#### What the exercise asks:
Give back the lines exactly, from the first one to the line with "RM = np.array([[CM[i][j]", both ends included.

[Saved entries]

..........

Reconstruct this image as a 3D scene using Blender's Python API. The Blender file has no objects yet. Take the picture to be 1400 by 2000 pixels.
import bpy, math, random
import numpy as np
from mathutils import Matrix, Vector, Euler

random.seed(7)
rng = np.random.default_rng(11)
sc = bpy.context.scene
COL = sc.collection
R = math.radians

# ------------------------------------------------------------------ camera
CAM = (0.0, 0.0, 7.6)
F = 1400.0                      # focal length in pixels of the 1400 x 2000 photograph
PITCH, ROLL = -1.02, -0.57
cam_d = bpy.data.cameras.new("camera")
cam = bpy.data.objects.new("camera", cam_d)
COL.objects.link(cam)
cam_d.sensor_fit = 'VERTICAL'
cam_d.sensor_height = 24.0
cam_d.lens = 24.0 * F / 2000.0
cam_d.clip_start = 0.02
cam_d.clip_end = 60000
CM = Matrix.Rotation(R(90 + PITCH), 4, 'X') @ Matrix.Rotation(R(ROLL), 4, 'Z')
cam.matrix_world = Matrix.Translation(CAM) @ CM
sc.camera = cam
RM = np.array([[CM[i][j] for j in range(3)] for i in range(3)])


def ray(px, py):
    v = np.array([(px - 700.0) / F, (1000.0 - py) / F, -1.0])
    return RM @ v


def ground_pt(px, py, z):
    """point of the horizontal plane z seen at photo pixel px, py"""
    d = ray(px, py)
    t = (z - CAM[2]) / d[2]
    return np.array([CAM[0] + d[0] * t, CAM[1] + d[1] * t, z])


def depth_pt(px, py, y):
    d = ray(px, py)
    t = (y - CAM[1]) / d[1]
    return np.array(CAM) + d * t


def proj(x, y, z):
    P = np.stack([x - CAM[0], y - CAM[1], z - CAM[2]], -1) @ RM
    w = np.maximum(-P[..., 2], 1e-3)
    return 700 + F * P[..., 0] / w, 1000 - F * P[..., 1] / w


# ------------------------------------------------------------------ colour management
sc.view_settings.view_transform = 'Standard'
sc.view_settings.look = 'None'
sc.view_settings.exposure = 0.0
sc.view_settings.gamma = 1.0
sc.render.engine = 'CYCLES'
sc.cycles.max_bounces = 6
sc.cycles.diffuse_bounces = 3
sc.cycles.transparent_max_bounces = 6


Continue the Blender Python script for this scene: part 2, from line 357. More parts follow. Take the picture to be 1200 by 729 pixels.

..........

#### Correct output:
Reconstruct this image as a 3D scene using Blender's Python API. The Blender file has no objects yet. Take the picture to be 1400 by 2000 pixels.
import bpy, math, random
import numpy as np
from mathutils import Matrix, Vector, Euler

random.seed(7)
rng = np.random.default_rng(11)
sc = bpy.context.scene
COL = sc.collection
R = math.radians

# ------------------------------------------------------------------ camera
CAM = (0.0, 0.0, 7.6)
F = 1400.0                      # focal length in pixels of the 1400 x 2000 photograph
PITCH, ROLL = -1.02, -0.57
cam_d = bpy.data.cameras.new("camera")
cam = bpy.data.objects.new("camera", cam_d)
COL.objects.link(cam)
cam_d.sensor_fit = 'VERTICAL'
cam_d.sensor_height = 24.0
cam_d.lens = 24.0 * F / 2000.0
cam_d.clip_start = 0.02
cam_d.clip_end = 60000
CM = Matrix.Rotation(R(90 + PITCH), 4, 'X') @ Matrix.Rotation(R(ROLL), 4, 'Z')
cam.matrix_world = Matrix.Translation(CAM) @ CM
sc.camera = cam
RM = np.array([[CM[i][j] for j in range(3)] for i in range(3)])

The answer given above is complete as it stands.